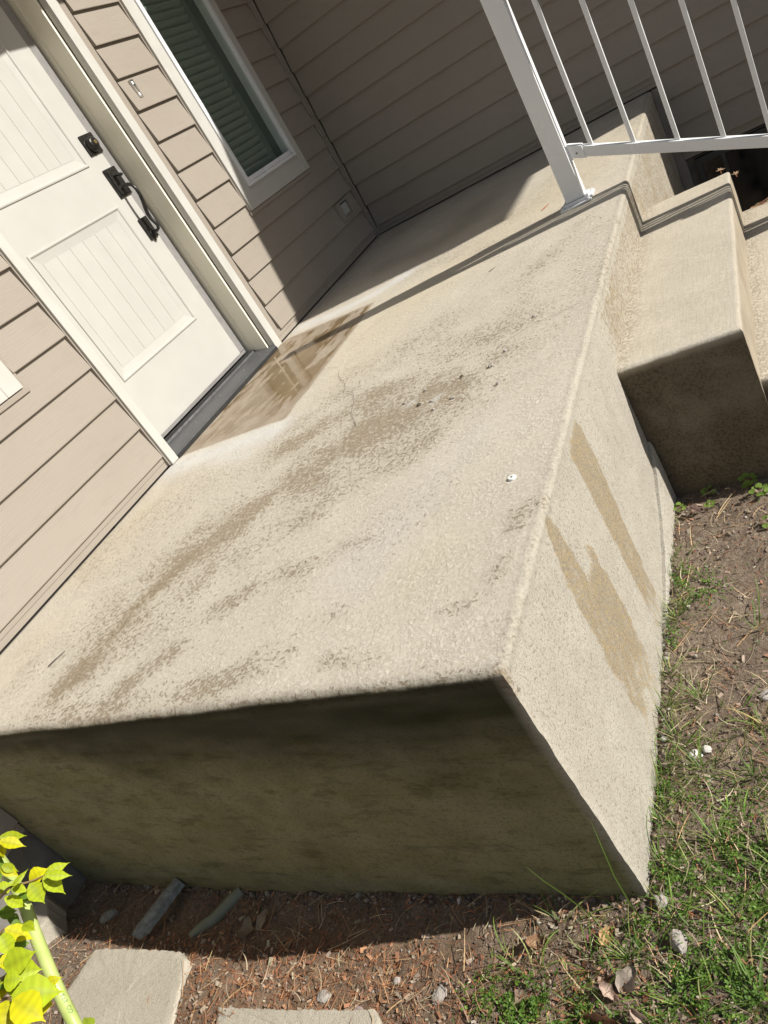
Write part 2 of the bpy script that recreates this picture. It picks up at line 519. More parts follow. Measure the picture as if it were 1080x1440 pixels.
# starter strips along the foot of the wall
def strip(y0, y1, z0):
    b = MB(); b.prism([(-.006, z0), (.006, z0), (.006, z0 + .022), (.0085, z0 + .026), (.0085, z0 + .058), (-.006, z0 + .058)], 1, y0, y1)
    return b.build('starter_strip', M['siding'], house)
strip(-4.252, D0 - .052, .006); strip(D1 + .095, -.034, .006); strip(-8.0, -4.264, -.445)

# far wall
fw = MB()
fw.box(0.0, 4.45, .006, .2, -.45, WALL_TOP)
far_wall = fw.build('wall', M['sheathing'], house)
one_box('foundation', M['foundation_concrete'], house, .0, 4.45, .035, .25, -1.5, -.4502)
def plank_x(x0, x1, z):
    L = round(x1 - x0, 4)
    if ('x', L) not in plank_cache:
        b = MB(); b.prism([(-p, q) for p, q in PROF], 0, 0, L)
        o = b.build('siding_plank', M['siding'], far_wall); plank_cache[('x', L)] = o.data
    else:
        o = bpy.data.objects.new('siding_plank', plank_cache[('x', L)]); C.objects.link(o); o.parent = far_wall
    o.location = (x0, random.uniform(-.0008, .0008), z + random.uniform(-.0006, .0006))
for k in range(-3, 16):
    z = .062 + .152 * k
    if z < -.01: plank_x(1.985, 4.41, z)
    else: plank_x(.046, 4.41, z)
b = MB(); b.prism([(.006, .006), (-.006, .006), (-.006, .026), (-.009, .03), (-.009, .066), (.006, .066)], 0, .034, 1.983)
b.build('starter_strip', M['siding'], house)
b = MB(); b.prism([(.006, -.44), (-.008, -.44), (-.008, -.396), (.006, -.396)], 0, 1.985, 4.41)
b.build('starter_strip', M['siding'], house)
# inside corner post and end corner
b = MB()
b.box(-.004, .020, -.034, -.0202, .004, WALL_TOP); b.box(.0202, .034, -.020, .004, .004, WALL_TOP); b.box(-.004, .0200, -.020, .004, .004, WALL_TOP)
b.build('corner_trim', M['siding'], house, bevel=.002)
one_box('corner_trim', M['siding'], house, 4.41, 4.51, -.026, .06, -.45, WALL_TOP, .003)
one_box('corner_trim', M['corner_trim'], house, 1.932, 1.984, -.006, .03, -1.3, -.004)

# basement window low in the far wall
bw = MB()
for a in ((2.03, 3.00, -.50, -.465), (2.03, 3.00, -1.10, -1.06), (2.03, 2.06, -1.06, -.50), (2.97, 3.00, -1.06, -.50), (2.165, 2.185, -1.06, -.50)):
    bw.box(a[0], a[1], .0, .033, a[2], a[3])
basement = bw.build('basement_window', M['gasket_grey'], house)
basement.data.materials.clear()
simple('basement_frame', (.035, .04, .042), .5, .1, 20)
simple('basement_glass', (.006, .009, .012), .12, .1, 20)
basement.data.materials.append(M['basement_frame'])
o = one_box('pane', M['basement_glass'], basement, 2.06, 2.97, .018, .024, -1.06, -.50)

# roof: unseen eaves over door wall and wing, shaped to cast the porch shadows
def roof_part(x0, x1, y0, y1, z0, ridge_axis):
    b = MB(); h = .16
    b.box(x0, x1, y0, y1, z0, z0 + h)
    return b
b = roof_part(-3.0, 1.02, -9.0, -.675, WALL_TOP, 0); b.build('eave', M['soffit_white'], house)
b = roof_part(-3.0, 4.995, -.673, 5.0, WALL_TOP, 0); b.build('eave', M['soffit_white'], house)
b = MB()
b.add([(1.025, -9.05, 2.612), (1.025, -.9, 2.612), (-3, -.9, 4.2), (-3, -9.05, 4.2), (1.025, -9.05, 2.66), (1.025, -.9, 2.66), (-3, -.9, 4.25), (-3, -9.05, 4.25)],
      [(0, 1, 2, 3), (4, 5, 6, 7), (0, 1, 5, 4), (1, 2, 6, 5), (2, 3, 7, 6), (3, 0, 4, 7)])
b.build('roof', M['roof_shingle_grey'], house)
b = MB()
b.add([(-3, -.675, 2.613), (4.997, -.675, 2.613), (4.997, 3, 4.2), (-3, 3, 4.2), (-3, -.675, 2.64), (4.997, -.675, 2.64), (4.997, 3, 4.25), (-3, 3, 4.25)],
      [(0, 1, 2, 3), (4, 5, 6, 7), (0, 1, 5, 4), (1, 2, 6, 5), (2, 3, 7, 6), (3, 0, 4, 7)])
b.build('roof', M['roof_shingle_grey'], house)
one_box('wall', M['siding'], house, 4.25, 4.445, .21, 5.0, -1.0, WALL_TOP)

# ---- front door: casing, jambs, threshold, leaf with two planked panels, hardware
b = MB()
b.box(DX - .045, DX - .006, -2.757, -1.800, .086, 2.115)      # core behind stiles and rails
door = b.build('front_door', M['door_paint'], house)
P0, P1 = -2.626, -1.978
def door_bar(name, y0, y1, z0, z1): return one_box(name, M['door_paint'], door, DX - .0058, DX, y0, y1, z0, z1)
door_bar('stile', -2.757, P0, .086, 2.115); door_bar('stile', P1, -1.846, .086, 2.115)
door_bar('rail', P0, P1, .086, .363); door_bar('rail', P0, P1, .978, 1.170); door_bar('rail', P0, P1, 1.93, 2.115)
for z0, z1 in ((.363, .978), (1.170, 1.93)):
    m = MB()
    # moulding: raised bead, then a slope down to the planked field
    rings = [(0.0, .0), (.002, .006), (.008, .0075), (.013, .005), (.016, .0005), (.020, -.0005), (.045, -.0045), (.052, -.0055)]
    vs_ = []
    for ins, h in rings:
        for (y, z) in ((P0 + ins, z0 + ins), (P1 - ins, z0 + ins), (P1 - ins, z1 - ins), (P0 + ins, z1 - ins)):
            vs_.append((DX + h, y, z))
    fs = []
    for r in range(len(rings) - 1):
        for k in range(4):
            k2 = (k + 1) % 4
            fs.append((r * 4 + k, r * 4 + k2, (r + 1) * 4 + k2, (r + 1) * 4 + k))
    m.add(vs_, fs)
    m.build('panel_moulding', M['door_paint'], door)
    i0, i1 = P0 + .052, P1 - .052
    wd = (i1 - i0) / 6
    for k in range(6):
        p = MB(); y0 = i0 + k * wd + .0016; y1 = i0 + (k + 1) * wd - .0016
        p.prism([(DX - .0085, y0), (DX - .0045, y0 + .0012), (DX - .0045, y1 - .0012), (DX - .0085, y1)], 2, z0 + .0525, z1 - .0525)
        # prism along z keeps (x, y)
        p.build('panel_plank', M['door_paint'], door)
one_box('grey_strip', M['gasket_grey'], door, DX - .02, DX - .0015, -1.8455, -1.793, .088, 2.12)  # plain grey strip along the latch edge of the leaf
one_box('door_sweep', M['gasket_grey'], door, DX - .028, DX + .001, -2.757, -1.801, .070, .0855)
# dark slit round the leaf
one_box('door_gap', M['black_gap'], door, DX - .06, DX - .046, -2.79, -1.757, .02, 2.14)
# jambs (side boards running back from the casing)
one_box('jamb', M['jamb_paint_bounce'], door, -.19, -.008, -1.7745, -1.7575, .028, 2.14, .0015)
one_box('jamb', M['jamb_paint_bounce'], door, DX - .04, DX + .026, -1.7790, -1.7750, .030, 2.12)
one_box('jamb', M['jamb_paint_bounce'], door, -.19, -.006, -2.79, -2.760, .028, 2.14, .002)
one_box('jamb', M['jamb_paint_bounce'], door, -.19, -.006, -2.7595, -1.767, 2.118, 2.1405, .002)
one_box('casing', M['trim_paint'], door, -.0055, .032, -1.757, -1.694, .002, 2.20, .003)
one_box('casing', M['trim_paint'], door, -.0055, .032, -2.838, -2.790, .002, 2.20, .003)
one_box('casing', M['trim_paint'], door, -.0055, .032, -2.838, -1.694, 2.2005, 2.27, .003)
# siding channel beside the casings
one_box('siding_channel', M['siding'], door, -.004, .016, -1.6935, -1.668, .004, 2.27, .0015)
one_box('siding_channel', M['siding'], door, -.004, .002, -1.6675, -1.616, .004, 2.27)
one_box('siding_channel', M['siding'], door, -.004, .020, -2.8460, -2.8385, .006, 2.27, .0015)
# threshold: sloped metal sill with a ridge under the leaf
b = MB()
b.prism([(.034, .003), (.034, .020), (.024, .027), (-.085, .046), (-.090, .056), (-.100, .056), (-.106, .046), (-.18, .046), (-.18, .003)], 1, -2.789, -1.758)
b.v = [(p[0], p[1], p[2]) for p in b.v]
sill = b.build('threshold', M['threshold_grey'], door, bevel=.0015)
b = MB(); b.box(.0345, .0375, -2.788, -1.759, .0015, .017); b.build('threshold_lip', M['rubber_black'], door)
b = MB(); b.box(-.0985, -.0915, -2.788, -1.80, .0562, .068); b.build('sweep_seal', M['rubber_black'], door)
for yy in (-2.52, -2.28, -2.02, -1.84):
    b = MB(); b.tube([(-.028, yy, .0350), (-.028, yy, .0392)], .0042, 10); b.build('screw', M['silver_metal'], door)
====
» EXERCISE OBJECTIVE
Take the material above from its first line through the line holding "strip(-4.252, D0 - .052, .006);" and set it down exactly, without the pictures.

» CORRECT RESPONSE
Write part 2 of the bpy script that recreates this picture. It picks up at line 519. More parts follow. Measure the picture as if it were 1080x1440 pixels.
# starter strips along the foot of the wall
def strip(y0, y1, z0):
    b = MB(); b.prism([(-.006, z0), (.006, z0), (.006, z0 + .022), (.0085, z0 + .026), (.0085, z0 + .058), (-.006, z0 + .058)], 1, y0, y1)
    return b.build('starter_strip', M['siding'], house)
strip(-4.252, D0 - .052, .006); strip(D1 + .095, -.034, .006); strip(-8.0, -4.264, -.445)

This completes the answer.